The UN Office for Disaster Risk Reduction (UNDRR) and UNOPS signed a Memorandum of Understanding with the UN Framework Convention on Climate Change (UNFCCC) Executive Secretary (signing on behalf of the COP and CMA) to co-host the network’s secretariat – marking a significant milestone towards the network’s full operationalization.

There is an urgent need to ensure vulnerable developing countries hardest hit by the climate emergency can access the technical assistance they need to foster resilience, build capacity, and manage climate-related loss and damage.

Jorge Moreira da Silva - UNOPS Executive Director

“UNOPS is proud to have been selected with UNDRR to co-host this critical platform, and we look forward to combining our areas of expertise to ensure developing countries can accelerate their climate action ambitions,” added Jorge Moreira da Silva.

The Santiago network was established with the goal of mobilizing the technical assistance needed by vulnerable developing countries to support their efforts in averting, minimizing and addressing climate-related loss and damage.

“This is an important next step in advancing the critical agenda of climate loss and damage as set out in the COP28 outcomes and lays the groundwork for reaching crucial milestones in 2024,” said Paola Albrito, Acting Special Representative of the UN Secretary-General for Disaster Risk Reduction and Head of UNDRR.

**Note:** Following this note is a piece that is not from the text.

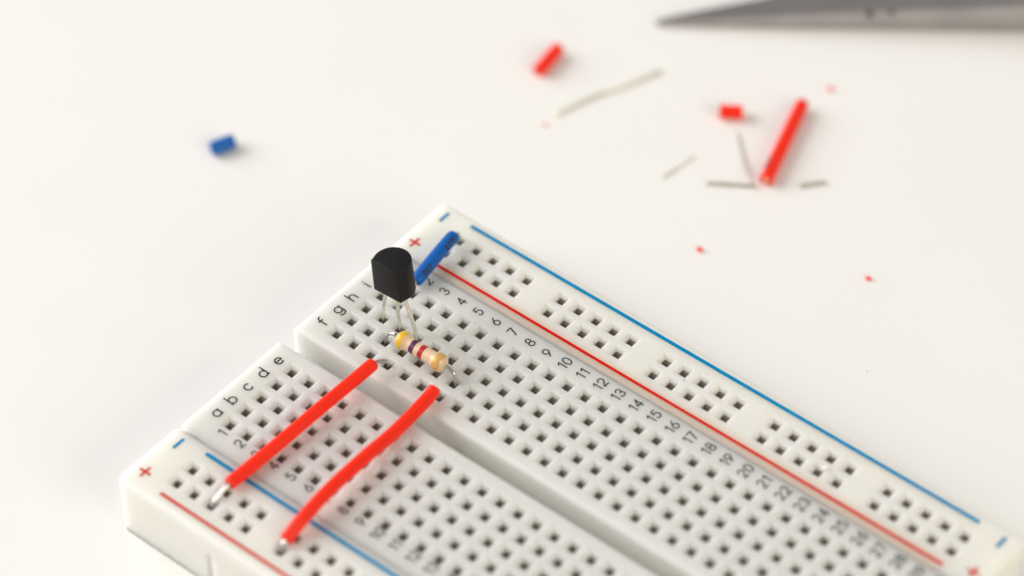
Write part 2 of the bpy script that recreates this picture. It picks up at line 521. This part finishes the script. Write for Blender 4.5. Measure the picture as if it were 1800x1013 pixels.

“The Santiago network represents the best of multilateral system coherence in advancing climate action and we thank governments for entrusting UNDRR and UNOPS with its operationalisation,” she added.

Emphasizing collaboration and coordination, the network connects vulnerable developing countries with providers of technical assistance – including entities from civil society, non-governmental organizations and the private sector – with knowledge and resources to address climate risks and take impactful actions at the local, national and regional levels.

The network will operate in coordination with the Loss and Damage Fund – adopted during last year’s 28th UN Climate Conference (COP28) in Dubai. Together, these initiatives will deliver the necessary policy, finance and technical assistance for vulnerable developing countries to enhance their capacity to manage climate-related loss and damage.